[Stored records]
▼▼▼

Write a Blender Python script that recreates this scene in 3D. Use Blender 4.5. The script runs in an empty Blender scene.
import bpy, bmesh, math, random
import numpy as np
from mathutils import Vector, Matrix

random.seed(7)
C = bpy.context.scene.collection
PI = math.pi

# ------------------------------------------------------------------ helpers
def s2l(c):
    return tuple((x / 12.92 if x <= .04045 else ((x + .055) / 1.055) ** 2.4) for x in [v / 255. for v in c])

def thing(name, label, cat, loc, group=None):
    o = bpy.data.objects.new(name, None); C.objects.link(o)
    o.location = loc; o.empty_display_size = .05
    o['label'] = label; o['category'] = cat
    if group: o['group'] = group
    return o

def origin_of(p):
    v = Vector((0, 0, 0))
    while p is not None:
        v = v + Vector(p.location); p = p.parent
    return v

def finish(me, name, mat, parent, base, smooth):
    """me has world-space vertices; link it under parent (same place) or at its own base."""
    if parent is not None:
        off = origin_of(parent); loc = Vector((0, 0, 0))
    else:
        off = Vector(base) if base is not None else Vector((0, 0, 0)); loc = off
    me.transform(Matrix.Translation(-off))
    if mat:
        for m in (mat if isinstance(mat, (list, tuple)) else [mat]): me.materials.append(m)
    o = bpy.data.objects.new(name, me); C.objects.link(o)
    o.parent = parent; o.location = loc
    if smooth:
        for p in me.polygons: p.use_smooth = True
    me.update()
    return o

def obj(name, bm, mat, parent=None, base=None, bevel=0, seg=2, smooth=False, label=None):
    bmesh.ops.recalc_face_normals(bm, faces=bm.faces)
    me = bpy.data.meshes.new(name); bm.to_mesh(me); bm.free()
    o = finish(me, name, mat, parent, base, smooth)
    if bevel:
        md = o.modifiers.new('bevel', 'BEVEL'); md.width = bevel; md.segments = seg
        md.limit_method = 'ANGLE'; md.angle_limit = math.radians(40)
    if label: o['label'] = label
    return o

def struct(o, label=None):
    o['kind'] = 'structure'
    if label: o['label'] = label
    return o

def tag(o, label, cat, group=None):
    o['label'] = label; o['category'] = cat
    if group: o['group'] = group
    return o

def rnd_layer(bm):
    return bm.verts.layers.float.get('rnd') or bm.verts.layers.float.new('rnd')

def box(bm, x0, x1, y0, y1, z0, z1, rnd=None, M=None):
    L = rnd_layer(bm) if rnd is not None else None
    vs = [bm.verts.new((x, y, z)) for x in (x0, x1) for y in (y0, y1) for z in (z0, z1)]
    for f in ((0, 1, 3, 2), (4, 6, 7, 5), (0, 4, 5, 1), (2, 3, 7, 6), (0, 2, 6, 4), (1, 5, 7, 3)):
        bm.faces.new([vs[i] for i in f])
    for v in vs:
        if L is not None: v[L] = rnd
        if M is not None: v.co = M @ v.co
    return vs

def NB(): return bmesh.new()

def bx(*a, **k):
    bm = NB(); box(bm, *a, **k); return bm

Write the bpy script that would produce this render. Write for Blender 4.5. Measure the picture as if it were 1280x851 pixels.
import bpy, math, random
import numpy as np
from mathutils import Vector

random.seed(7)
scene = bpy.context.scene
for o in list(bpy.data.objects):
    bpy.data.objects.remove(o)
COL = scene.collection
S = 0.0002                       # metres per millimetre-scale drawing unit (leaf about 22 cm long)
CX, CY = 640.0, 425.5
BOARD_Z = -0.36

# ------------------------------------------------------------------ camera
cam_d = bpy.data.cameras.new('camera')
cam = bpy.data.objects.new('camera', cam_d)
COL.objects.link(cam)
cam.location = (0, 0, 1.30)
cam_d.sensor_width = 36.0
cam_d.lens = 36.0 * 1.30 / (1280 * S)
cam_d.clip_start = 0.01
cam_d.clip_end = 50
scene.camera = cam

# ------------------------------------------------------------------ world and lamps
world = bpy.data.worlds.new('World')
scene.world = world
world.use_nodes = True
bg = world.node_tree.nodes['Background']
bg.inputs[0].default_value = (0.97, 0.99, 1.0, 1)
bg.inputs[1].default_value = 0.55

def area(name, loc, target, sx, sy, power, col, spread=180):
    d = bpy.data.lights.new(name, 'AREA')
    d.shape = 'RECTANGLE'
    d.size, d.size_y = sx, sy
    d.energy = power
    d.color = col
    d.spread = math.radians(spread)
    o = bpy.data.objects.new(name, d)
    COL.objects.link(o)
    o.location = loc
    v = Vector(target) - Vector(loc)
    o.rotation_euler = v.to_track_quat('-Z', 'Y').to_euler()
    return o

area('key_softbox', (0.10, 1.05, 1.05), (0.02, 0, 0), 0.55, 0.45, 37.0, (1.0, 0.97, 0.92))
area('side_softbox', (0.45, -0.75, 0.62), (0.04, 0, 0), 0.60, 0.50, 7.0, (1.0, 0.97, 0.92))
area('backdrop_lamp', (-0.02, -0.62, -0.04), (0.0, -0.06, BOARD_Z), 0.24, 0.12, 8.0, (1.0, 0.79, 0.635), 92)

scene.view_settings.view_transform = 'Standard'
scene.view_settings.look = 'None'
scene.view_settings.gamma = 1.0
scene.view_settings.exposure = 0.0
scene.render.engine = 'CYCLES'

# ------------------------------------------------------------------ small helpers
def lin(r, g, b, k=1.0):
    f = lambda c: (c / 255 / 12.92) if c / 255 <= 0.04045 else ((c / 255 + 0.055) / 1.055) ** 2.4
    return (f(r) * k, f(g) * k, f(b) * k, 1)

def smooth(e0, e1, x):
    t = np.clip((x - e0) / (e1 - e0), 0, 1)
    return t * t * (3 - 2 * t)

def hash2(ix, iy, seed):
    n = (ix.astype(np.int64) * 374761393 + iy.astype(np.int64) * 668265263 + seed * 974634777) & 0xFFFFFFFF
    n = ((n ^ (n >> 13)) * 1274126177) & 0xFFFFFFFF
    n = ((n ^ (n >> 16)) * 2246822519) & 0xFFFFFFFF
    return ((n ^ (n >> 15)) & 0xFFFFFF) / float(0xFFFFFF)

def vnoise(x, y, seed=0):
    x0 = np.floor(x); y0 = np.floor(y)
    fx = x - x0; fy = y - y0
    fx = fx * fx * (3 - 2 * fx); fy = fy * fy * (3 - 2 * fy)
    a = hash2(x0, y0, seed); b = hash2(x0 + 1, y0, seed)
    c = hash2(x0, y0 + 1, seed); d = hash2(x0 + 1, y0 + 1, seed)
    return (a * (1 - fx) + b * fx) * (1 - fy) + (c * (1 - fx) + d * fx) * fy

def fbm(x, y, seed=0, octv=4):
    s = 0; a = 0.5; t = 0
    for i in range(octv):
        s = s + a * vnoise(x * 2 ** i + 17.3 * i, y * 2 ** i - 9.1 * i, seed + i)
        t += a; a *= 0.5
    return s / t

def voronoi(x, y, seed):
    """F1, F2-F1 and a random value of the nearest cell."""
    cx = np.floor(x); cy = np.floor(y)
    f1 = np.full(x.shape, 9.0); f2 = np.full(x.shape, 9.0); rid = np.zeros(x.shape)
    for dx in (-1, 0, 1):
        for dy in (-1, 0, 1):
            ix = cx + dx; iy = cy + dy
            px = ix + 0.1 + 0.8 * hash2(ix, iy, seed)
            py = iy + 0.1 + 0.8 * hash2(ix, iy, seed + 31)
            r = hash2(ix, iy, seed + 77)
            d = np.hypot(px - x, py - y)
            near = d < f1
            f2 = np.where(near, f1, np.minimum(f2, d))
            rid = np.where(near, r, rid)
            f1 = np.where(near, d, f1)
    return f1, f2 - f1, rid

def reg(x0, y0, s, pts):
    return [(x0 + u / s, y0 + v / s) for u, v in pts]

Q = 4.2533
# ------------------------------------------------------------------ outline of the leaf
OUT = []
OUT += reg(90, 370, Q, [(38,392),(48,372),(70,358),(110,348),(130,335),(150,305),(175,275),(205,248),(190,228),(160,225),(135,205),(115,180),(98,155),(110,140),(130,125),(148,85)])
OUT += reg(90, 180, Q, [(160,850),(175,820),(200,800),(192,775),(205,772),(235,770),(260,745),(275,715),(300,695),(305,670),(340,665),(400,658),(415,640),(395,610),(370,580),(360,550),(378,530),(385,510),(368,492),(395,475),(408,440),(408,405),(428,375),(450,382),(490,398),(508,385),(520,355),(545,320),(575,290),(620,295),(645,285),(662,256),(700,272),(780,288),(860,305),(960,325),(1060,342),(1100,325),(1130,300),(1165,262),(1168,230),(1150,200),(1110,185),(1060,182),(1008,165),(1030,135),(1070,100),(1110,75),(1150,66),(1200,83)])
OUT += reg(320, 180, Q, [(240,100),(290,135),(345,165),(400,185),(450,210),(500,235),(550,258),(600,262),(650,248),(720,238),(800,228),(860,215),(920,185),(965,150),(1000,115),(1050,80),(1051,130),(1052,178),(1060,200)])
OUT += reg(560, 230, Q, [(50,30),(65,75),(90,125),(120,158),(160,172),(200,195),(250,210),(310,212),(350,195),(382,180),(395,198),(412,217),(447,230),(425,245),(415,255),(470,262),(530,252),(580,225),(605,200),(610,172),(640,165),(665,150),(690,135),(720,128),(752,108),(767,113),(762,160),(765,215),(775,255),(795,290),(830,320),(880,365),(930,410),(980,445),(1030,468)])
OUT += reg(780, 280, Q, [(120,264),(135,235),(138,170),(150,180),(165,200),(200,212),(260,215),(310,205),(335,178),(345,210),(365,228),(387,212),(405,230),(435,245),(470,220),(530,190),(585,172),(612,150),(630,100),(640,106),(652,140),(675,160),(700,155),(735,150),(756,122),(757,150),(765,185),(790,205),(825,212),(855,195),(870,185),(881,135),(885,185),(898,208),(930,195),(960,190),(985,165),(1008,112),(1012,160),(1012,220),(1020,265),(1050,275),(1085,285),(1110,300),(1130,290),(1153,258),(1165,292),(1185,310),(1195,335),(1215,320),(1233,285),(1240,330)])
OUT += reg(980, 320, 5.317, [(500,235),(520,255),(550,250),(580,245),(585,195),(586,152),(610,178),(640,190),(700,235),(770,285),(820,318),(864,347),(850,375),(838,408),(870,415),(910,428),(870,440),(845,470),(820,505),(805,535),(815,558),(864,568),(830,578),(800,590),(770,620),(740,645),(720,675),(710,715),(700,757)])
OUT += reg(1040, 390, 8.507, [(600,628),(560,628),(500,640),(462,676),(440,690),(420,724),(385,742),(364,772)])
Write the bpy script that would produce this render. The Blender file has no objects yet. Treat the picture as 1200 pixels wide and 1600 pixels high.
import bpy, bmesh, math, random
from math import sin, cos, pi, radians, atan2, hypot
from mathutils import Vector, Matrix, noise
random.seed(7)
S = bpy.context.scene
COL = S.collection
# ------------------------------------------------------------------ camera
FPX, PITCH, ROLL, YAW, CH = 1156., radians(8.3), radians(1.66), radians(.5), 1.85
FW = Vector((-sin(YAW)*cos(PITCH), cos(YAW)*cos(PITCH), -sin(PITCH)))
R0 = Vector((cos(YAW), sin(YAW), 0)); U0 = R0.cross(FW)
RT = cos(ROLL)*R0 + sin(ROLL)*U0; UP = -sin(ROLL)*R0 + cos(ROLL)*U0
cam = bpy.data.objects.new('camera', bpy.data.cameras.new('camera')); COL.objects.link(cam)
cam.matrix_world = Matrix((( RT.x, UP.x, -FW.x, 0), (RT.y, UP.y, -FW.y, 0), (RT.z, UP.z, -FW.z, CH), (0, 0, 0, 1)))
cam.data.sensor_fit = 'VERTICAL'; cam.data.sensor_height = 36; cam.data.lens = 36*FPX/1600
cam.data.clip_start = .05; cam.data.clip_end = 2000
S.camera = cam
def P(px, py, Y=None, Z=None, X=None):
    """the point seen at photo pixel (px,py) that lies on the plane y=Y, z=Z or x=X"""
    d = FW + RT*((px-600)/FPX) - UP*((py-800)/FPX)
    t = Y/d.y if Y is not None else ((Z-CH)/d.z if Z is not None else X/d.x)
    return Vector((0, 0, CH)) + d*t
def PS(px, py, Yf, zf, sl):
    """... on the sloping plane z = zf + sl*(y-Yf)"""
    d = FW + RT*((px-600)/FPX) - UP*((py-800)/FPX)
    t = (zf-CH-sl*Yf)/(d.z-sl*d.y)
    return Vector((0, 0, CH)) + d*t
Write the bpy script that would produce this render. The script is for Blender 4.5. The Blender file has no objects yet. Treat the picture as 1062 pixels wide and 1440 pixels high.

▲▲▲

**What the task requires**
Give back exactly the material above from its opening line to the line bearing "return tuple((x /".

**Final answer**
Write a Blender Python script that recreates this scene in 3D. Use Blender 4.5. The script runs in an empty Blender scene.
import bpy, bmesh, math, random
import numpy as np
from mathutils import Vector, Matrix

random.seed(7)
C = bpy.context.scene.collection
PI = math.pi

# ------------------------------------------------------------------ helpers
def s2l(c):
    return tuple((x / 12.92 if x <= .04045 else ((x + .055) / 1.055) ** 2.4) for x in [v / 255. for v in c])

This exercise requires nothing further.